Rocky Reach Dam - Wenatchee, WA

WENATCHEE, WA – It’s easy – flip a switch, complete a circuit and now you have light! Electricity may look simple, but there’s a lot that goes into harnessing the power of falling water to make electricity. It’s as much a marvel of modern science as it is magic.

Debbie Gallaher, Visitor Center manager explains it all begins with 11 million gallons of water from the Columbia River falling 93 feet every minute onto turbine blades to rotate a shaft and spin a generator that releases electrons. These electrons travel across power lines and to homes and businesses.

“All of this happens at the speed of light, which is more than 186,000 miles per second,” Gallaher said. “It takes longer to explain it than for all of this to actually happen!”

Congressman Dave Reichert Staff tours with Bob Bauer Rocky Reach Dam with Suzanne Grassell, summer of 2015.

You can see this fascinating process in action on a hardhat tour of Rocky Reach Dam. These free 90-minute tours offer a behind-the-scenes glimpse into the people and technology that power more than 50,000 retail customers in Chelan County, plus utilities that serve customers across the Pacific Northwest.

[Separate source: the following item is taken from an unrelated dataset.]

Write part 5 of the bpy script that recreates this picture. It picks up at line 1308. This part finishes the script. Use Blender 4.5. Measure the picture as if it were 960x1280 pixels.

At the same time, Chelan PUD is protecting salmon and steelhead swimming past the dam and wildlife along the river shore.

“People love the opportunity to go down and see the enormous size of the units,” Gallaher said. “Visitors can feel the vibration, hear the hum and see the tools that are used. They learn more than they ever thought when they started the tour.”

Here’s what you’ll see:
• Rocky Reach’s 11 massive generators up close, each weighing about 1.4 million pounds.
• The Columbia River in mid-stream from the forebay deck
• History come alive in the Museum of the Columbia
• Thousands of salmon and steelhead headed up the fish ladder

The Visitor Center café offers food and treats including ice cream, plus there are acres of lawns and gardens, a playground and hands-on fun for adults and kids.

The hardhat tours are this Saturday, July 15 and next Saturday, July 22, for those 12 and older, who can comfortably walk up to 1.5 miles and climb flights of stairs.

“I think there is something for everyone to learn,” Gallaher said.